あまりの衝撃に思わず声が出た私に、編集者がニヤリ。
「キミも“漫画家って意外と下手だな”って思ってた口でしょ?」
はい。思ってました・・・スミマセン(コクリ)
そこから彼が教えてくれた、印刷の劣化とか紙質の話――
「生原稿ってこんなにも美しいんだ!」(俺の原稿とすり替えるか・・)
東京駅までの帰り道。拳を握りしめ、ひとりつぶやいた。
「・・・やっちゃる・・・!」
(このとき、まさにスイッチが入ってしまった)
(近年も息子によく言う言葉。”お前って本当に単純だよね!”そう確実に息子も私のDNAを引き継いでいる)
その後、週刊少年ジャンプと週刊少年マガジンに的を絞って持ち込み地獄がスタート。
会議室でボコボコにされること多数。
けどめげずに通った。絵も構図も徐々にマシになっていった。
週刊少年マガジンでは「Y沢さん」という編集者が私の担当に。
ある日、自信満々で原稿を持ち込んだとき、彼がこう言った。
「いい出来だね。賞に応募してみる? 佳作くらいは取れると思うよ」
・・・(佳作? ここまで来てまだ佳作レベルかよ??)
そして、ダメ押しの一言が飛ぶ。
「生活も大変だろうから・・・もし良かったら、僕の給料から少し援助してもいいよ」
ブチッ!!!(糸が切れる音)
いやいやいやいやいや!!
編集者の給料に手をつけてまで漫画描く!? ムリムリムリィィィ!!
この瞬間、夢はポキっと折れました。(かなりの複雑骨折!)
己の実力を、静かに悟ったのです。
もし奇跡的に連載しても、きっと短命に終わる・・・。俺の実力は所詮この程度なんだ・・・。
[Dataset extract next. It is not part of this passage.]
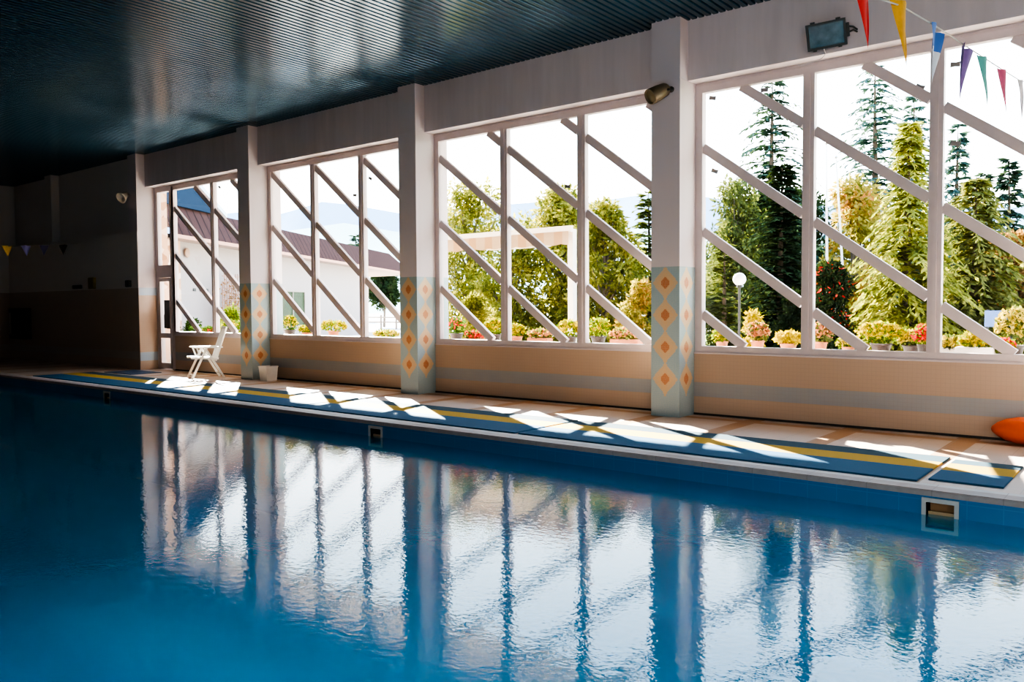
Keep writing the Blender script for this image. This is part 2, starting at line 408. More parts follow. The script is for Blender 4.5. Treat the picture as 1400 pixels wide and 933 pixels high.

そして私は、Y沢さんに何も告げず、そっと漫画の世界を去りました。(ごめんなちゃい・・)
あの「山上たつひこ」→「山止たつひこ」→
目指すは「山正たつひこ」(=私)という計画は、あえなく消滅。
(みなさま、”上”から一本増え”止”さらにもう一本増え”正”ということはご理解頂いてます?つまりそういうことですよ。あははは・・・)
こうして、幻の大大天才ギャグ漫画家「山正たつひこ」は
誕生することなく散っていったのでした。(勝手にほざいてろいっ!てか?)
でも人生って面白いもので、
そのあと私は“漫画原作者”としてこの世界に舞い戻ることになるのです――
(ただ逃げ出した週刊少年マガジンの編集部には足を運べず、一応週刊少年ジャンプ、週刊少年サンデー、少年コミック(旧週刊少年キング)には掲載されることになったのです。あっ、週刊少年チャンピオンにも行ってなかったな・・ボソッ)
それに関してはブログネタに困ったときのお楽しみということで。